* TASK DESCRIPTION *
Take every line that has the string "objects" and copy it out.

* SOURCE MATERIAL *
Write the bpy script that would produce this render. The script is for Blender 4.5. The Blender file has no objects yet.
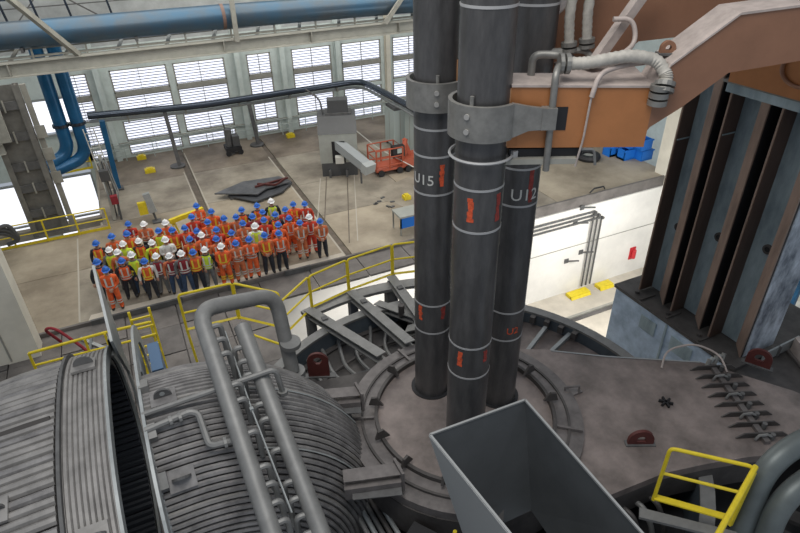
import bpy, bmesh, math, random
from mathutils import Vector, Matrix
random.seed(7)
C = bpy.context.scene.collection
S = bpy.context.scene
V = Vector
PI = math.pi

# ------------------------------------------------------------------ camera
CAMZ = 13.0
cam = bpy.data.cameras.new('camera'); camo = bpy.data.objects.new('camera', cam); C.objects.link(camo)
cam.sensor_width = 36.0; cam.sensor_fit = 'HORIZONTAL'; cam.lens = 36.0 * 592.0 / 800.0
cam.clip_start = 0.1; cam.clip_end = 300
RX = V((0.90305429, -0.42914589, -0.0180764))      # camera right in the hall's axes
DN = V((-0.24348652, -0.47679324, -0.84461975))    # camera down
FW = V((0.35384639, 0.76713885, -0.53506142))      # camera forward
M = Matrix((RX, -DN, -FW)).transposed().to_4x4(); M.translation = (0, 0, CAMZ)
camo.matrix_world = M
S.camera = camo
# ------------------------------------------------------------------ light
S.view_settings.view_transform = 'Standard'; S.view_settings.look = 'None'
S.view_settings.gamma = 1.0; S.view_settings.use_curve_mapping = False
S.view_settings.exposure = 0.12
w = bpy.data.worlds.new('hall_daylight'); S.world = w; w.use_nodes = True
w.node_tree.nodes['Background'].inputs[0].default_value = (0.80, 0.88, 1.0, 1)
w.node_tree.nodes['Background'].inputs[1].default_value = 0.40

def area(name, loc, size, power, col=(1, 1, 1), rot=(0, 0, 0)):
    l = bpy.data.lights.new(name, 'AREA'); l.shape = 'RECTANGLE'; l.size, l.size_y = size
    l.energy = power; l.color = col
    o = bpy.data.objects.new(name, l); o.location = loc; o.rotation_euler = rot; C.objects.link(o); return o
area('high_bay_rows_over_back_floor', (6, 27.5, 13), (24, 12), 2200, (1, 0.95, 0.86))
area('high_bay_rows_over_furnace', (1, 5, 19), (8, 8), 1300, (1, 0.97, 0.92))
area('lower_bay_floodlights', (19, 13.5, 1.5), (7, 3), 850, (1, 0.98, 0.94), (math.radians(40), 0, 0))
area('lower_bay_floodlights_middle', (9, 17.5, -1.0), (7, 1.5), 200, (1, 0.98, 0.94), (math.radians(20), 0, 0))

# ------------------------------------------------------------------ materials
def mat(name, col, rough=0.6, metal=0.0, var=0.0, scale=3.0, bump=0.0, col2=None, stretch=None, streak=False):
    m = bpy.data.materials.new(name); m.use_nodes = True
    nt = m.node_tree; b = nt.nodes['Principled BSDF']
    b.inputs['Roughness'].default_value = rough; b.inputs['Metallic'].default_value = metal
    b.inputs['Base Color'].default_value = (*col, 1)
    if var or col2:
        tc = nt.nodes.new('ShaderNodeTexCoord'); n = nt.nodes.new('ShaderNodeTexNoise')
        n.inputs['Scale'].default_value = scale; n.inputs['Detail'].default_value = 6; n.inputs['Roughness'].default_value = 0.65
        if stretch:
            mp = nt.nodes.new('ShaderNodeMapping'); mp.inputs['Scale'].default_value = stretch
            nt.links.new(tc.outputs['Object'], mp.inputs['Vector']); nt.links.new(mp.outputs[0], n.inputs['Vector'])
        else:
            nt.links.new(tc.outputs['Object'], n.inputs['Vector'])
        r = nt.nodes.new('ShaderNodeValToRGB')
        c2 = col2 if col2 else tuple(c * (1 - var) for c in col)
        r.color_ramp.elements[0].position = 0.36; r.color_ramp.elements[0].color = (*c2, 1)
        r.color_ramp.elements[1].position = 0.64; r.color_ramp.elements[1].color = (*[min(1, c * (1 + var * 0.5)) for c in col], 1)
        nt.links.new(n.outputs['Fac'], r.inputs[0]); nt.links.new(r.outputs[0], b.inputs['Base Color'])
        if bump:
            bp = nt.nodes.new('ShaderNodeBump'); bp.inputs['Strength'].default_value = bump; bp.inputs['Distance'].default_value = 0.02
            nt.links.new(n.outputs['Fac'], bp.inputs['Height']); nt.links.new(bp.outputs[0], b.inputs['Normal'])
    return m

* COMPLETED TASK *
Write the bpy script that would produce this render. The script is for Blender 4.5. The Blender file has no objects yet.
cam = bpy.data.cameras.new('camera'); camo = bpy.data.objects.new('camera', cam); C.objects.link(camo)
    o = bpy.data.objects.new(name, l); o.location = loc; o.rotation_euler = rot; C.objects.link(o); return o